§ Dataset content
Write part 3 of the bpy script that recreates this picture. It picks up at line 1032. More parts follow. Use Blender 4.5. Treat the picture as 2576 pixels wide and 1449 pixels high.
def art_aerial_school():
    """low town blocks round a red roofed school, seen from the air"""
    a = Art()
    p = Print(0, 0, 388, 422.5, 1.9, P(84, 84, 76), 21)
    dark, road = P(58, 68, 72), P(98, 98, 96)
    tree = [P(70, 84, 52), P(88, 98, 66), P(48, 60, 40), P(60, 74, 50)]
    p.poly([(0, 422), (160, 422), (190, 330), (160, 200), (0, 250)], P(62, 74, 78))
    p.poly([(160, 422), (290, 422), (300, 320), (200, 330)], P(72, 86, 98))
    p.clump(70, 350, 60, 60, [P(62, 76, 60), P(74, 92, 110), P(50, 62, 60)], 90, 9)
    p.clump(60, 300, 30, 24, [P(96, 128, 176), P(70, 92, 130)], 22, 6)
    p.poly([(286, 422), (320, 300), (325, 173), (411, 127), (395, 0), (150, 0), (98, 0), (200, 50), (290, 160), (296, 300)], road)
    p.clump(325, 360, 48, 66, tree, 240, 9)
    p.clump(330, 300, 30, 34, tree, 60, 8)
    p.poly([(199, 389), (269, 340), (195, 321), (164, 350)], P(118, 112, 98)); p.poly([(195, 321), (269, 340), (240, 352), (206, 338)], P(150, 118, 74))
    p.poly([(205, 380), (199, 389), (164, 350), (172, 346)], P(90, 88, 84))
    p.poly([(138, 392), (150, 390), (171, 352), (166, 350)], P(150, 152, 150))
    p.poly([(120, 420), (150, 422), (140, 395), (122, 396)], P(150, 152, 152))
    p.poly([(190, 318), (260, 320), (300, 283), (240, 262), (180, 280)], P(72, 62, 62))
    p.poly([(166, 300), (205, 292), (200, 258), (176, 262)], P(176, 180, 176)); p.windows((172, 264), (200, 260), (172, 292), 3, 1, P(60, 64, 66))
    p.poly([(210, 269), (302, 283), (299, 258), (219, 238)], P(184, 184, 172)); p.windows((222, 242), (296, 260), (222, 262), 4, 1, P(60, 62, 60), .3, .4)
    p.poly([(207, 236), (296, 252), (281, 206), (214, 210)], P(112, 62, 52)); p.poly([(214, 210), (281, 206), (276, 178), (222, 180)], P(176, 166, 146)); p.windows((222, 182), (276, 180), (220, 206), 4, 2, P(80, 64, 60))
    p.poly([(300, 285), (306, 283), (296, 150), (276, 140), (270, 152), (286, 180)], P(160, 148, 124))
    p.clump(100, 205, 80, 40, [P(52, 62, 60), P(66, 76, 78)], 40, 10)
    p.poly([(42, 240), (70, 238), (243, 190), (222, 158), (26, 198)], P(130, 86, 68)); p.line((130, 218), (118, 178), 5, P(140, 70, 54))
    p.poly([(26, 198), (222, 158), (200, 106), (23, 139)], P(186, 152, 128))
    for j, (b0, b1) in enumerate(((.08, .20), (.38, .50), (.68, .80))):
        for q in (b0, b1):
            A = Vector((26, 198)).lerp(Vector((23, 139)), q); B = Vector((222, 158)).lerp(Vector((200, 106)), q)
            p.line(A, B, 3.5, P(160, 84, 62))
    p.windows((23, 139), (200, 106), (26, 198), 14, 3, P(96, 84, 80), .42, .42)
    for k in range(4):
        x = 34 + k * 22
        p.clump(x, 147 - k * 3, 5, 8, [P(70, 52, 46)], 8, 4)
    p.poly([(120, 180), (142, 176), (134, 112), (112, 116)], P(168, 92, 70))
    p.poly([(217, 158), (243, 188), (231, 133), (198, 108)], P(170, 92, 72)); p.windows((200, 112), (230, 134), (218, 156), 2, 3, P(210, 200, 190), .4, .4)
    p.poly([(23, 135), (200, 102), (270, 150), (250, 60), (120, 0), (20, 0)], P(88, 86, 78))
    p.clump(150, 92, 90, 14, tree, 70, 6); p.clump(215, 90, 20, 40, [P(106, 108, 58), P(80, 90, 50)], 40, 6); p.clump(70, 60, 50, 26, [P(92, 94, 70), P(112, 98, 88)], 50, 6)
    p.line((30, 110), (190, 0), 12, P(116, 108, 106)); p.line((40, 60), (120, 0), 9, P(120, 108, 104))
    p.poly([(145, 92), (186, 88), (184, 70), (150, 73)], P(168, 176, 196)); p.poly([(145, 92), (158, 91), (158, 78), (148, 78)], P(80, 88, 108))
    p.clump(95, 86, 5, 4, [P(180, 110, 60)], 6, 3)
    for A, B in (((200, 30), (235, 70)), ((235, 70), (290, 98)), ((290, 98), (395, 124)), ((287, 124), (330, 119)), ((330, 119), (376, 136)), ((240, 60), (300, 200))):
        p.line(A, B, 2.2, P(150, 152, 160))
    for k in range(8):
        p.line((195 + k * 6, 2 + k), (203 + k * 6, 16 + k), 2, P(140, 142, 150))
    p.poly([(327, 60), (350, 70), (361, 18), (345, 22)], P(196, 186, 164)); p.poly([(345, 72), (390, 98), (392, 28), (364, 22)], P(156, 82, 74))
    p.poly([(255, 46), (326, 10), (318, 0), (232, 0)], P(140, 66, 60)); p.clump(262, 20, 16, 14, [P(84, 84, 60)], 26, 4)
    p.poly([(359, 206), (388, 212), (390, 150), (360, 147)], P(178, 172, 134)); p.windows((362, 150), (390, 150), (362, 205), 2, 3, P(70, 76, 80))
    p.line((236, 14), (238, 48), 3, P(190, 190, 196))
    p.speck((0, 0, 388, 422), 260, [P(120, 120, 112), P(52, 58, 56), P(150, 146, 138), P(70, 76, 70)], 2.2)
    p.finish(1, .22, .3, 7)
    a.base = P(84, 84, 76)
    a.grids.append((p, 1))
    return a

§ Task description
Give back the data above exactly as it appears.

§ Result of the task
Write part 3 of the bpy script that recreates this picture. It picks up at line 1032. More parts follow. Use Blender 4.5. Treat the picture as 2576 pixels wide and 1449 pixels high.
def art_aerial_school():
    """low town blocks round a red roofed school, seen from the air"""
    a = Art()
    p = Print(0, 0, 388, 422.5, 1.9, P(84, 84, 76), 21)
    dark, road = P(58, 68, 72), P(98, 98, 96)
    tree = [P(70, 84, 52), P(88, 98, 66), P(48, 60, 40), P(60, 74, 50)]
    p.poly([(0, 422), (160, 422), (190, 330), (160, 200), (0, 250)], P(62, 74, 78))
    p.poly([(160, 422), (290, 422), (300, 320), (200, 330)], P(72, 86, 98))
    p.clump(70, 350, 60, 60, [P(62, 76, 60), P(74, 92, 110), P(50, 62, 60)], 90, 9)
    p.clump(60, 300, 30, 24, [P(96, 128, 176), P(70, 92, 130)], 22, 6)
    p.poly([(286, 422), (320, 300), (325, 173), (411, 127), (395, 0), (150, 0), (98, 0), (200, 50), (290, 160), (296, 300)], road)
    p.clump(325, 360, 48, 66, tree, 240, 9)
    p.clump(330, 300, 30, 34, tree, 60, 8)
    p.poly([(199, 389), (269, 340), (195, 321), (164, 350)], P(118, 112, 98)); p.poly([(195, 321), (269, 340), (240, 352), (206, 338)], P(150, 118, 74))
    p.poly([(205, 380), (199, 389), (164, 350), (172, 346)], P(90, 88, 84))
    p.poly([(138, 392), (150, 390), (171, 352), (166, 350)], P(150, 152, 150))
    p.poly([(120, 420), (150, 422), (140, 395), (122, 396)], P(150, 152, 152))
    p.poly([(190, 318), (260, 320), (300, 283), (240, 262), (180, 280)], P(72, 62, 62))
    p.poly([(166, 300), (205, 292), (200, 258), (176, 262)], P(176, 180, 176)); p.windows((172, 264), (200, 260), (172, 292), 3, 1, P(60, 64, 66))
    p.poly([(210, 269), (302, 283), (299, 258), (219, 238)], P(184, 184, 172)); p.windows((222, 242), (296, 260), (222, 262), 4, 1, P(60, 62, 60), .3, .4)
    p.poly([(207, 236), (296, 252), (281, 206), (214, 210)], P(112, 62, 52)); p.poly([(214, 210), (281, 206), (276, 178), (222, 180)], P(176, 166, 146)); p.windows((222, 182), (276, 180), (220, 206), 4, 2, P(80, 64, 60))
    p.poly([(300, 285), (306, 283), (296, 150), (276, 140), (270, 152), (286, 180)], P(160, 148, 124))
    p.clump(100, 205, 80, 40, [P(52, 62, 60), P(66, 76, 78)], 40, 10)
    p.poly([(42, 240), (70, 238), (243, 190), (222, 158), (26, 198)], P(130, 86, 68)); p.line((130, 218), (118, 178), 5, P(140, 70, 54))
    p.poly([(26, 198), (222, 158), (200, 106), (23, 139)], P(186, 152, 128))
    for j, (b0, b1) in enumerate(((.08, .20), (.38, .50), (.68, .80))):
        for q in (b0, b1):
            A = Vector((26, 198)).lerp(Vector((23, 139)), q); B = Vector((222, 158)).lerp(Vector((200, 106)), q)
            p.line(A, B, 3.5, P(160, 84, 62))
    p.windows((23, 139), (200, 106), (26, 198), 14, 3, P(96, 84, 80), .42, .42)
    for k in range(4):
        x = 34 + k * 22
        p.clump(x, 147 - k * 3, 5, 8, [P(70, 52, 46)], 8, 4)
    p.poly([(120, 180), (142, 176), (134, 112), (112, 116)], P(168, 92, 70))
    p.poly([(217, 158), (243, 188), (231, 133), (198, 108)], P(170, 92, 72)); p.windows((200, 112), (230, 134), (218, 156), 2, 3, P(210, 200, 190), .4, .4)
    p.poly([(23, 135), (200, 102), (270, 150), (250, 60), (120, 0), (20, 0)], P(88, 86, 78))
    p.clump(150, 92, 90, 14, tree, 70, 6); p.clump(215, 90, 20, 40, [P(106, 108, 58), P(80, 90, 50)], 40, 6); p.clump(70, 60, 50, 26, [P(92, 94, 70), P(112, 98, 88)], 50, 6)
    p.line((30, 110), (190, 0), 12, P(116, 108, 106)); p.line((40, 60), (120, 0), 9, P(120, 108, 104))
    p.poly([(145, 92), (186, 88), (184, 70), (150, 73)], P(168, 176, 196)); p.poly([(145, 92), (158, 91), (158, 78), (148, 78)], P(80, 88, 108))
    p.clump(95, 86, 5, 4, [P(180, 110, 60)], 6, 3)
    for A, B in (((200, 30), (235, 70)), ((235, 70), (290, 98)), ((290, 98), (395, 124)), ((287, 124), (330, 119)), ((330, 119), (376, 136)), ((240, 60), (300, 200))):
        p.line(A, B, 2.2, P(150, 152, 160))
    for k in range(8):
        p.line((195 + k * 6, 2 + k), (203 + k * 6, 16 + k), 2, P(140, 142, 150))
    p.poly([(327, 60), (350, 70), (361, 18), (345, 22)], P(196, 186, 164)); p.poly([(345, 72), (390, 98), (392, 28), (364, 22)], P(156, 82, 74))
    p.poly([(255, 46), (326, 10), (318, 0), (232, 0)], P(140, 66, 60)); p.clump(262, 20, 16, 14, [P(84, 84, 60)], 26, 4)
    p.poly([(359, 206), (388, 212), (390, 150), (360, 147)], P(178, 172, 134)); p.windows((362, 150), (390, 150), (362, 205), 2, 3, P(70, 76, 80))
    p.line((236, 14), (238, 48), 3, P(190, 190, 196))
    p.speck((0, 0, 388, 422), 260, [P(120, 120, 112), P(52, 58, 56), P(150, 146, 138), P(70, 76, 70)], 2.2)
    p.finish(1, .22, .3, 7)
    a.base = P(84, 84, 76)
    a.grids.append((p, 1))
    return a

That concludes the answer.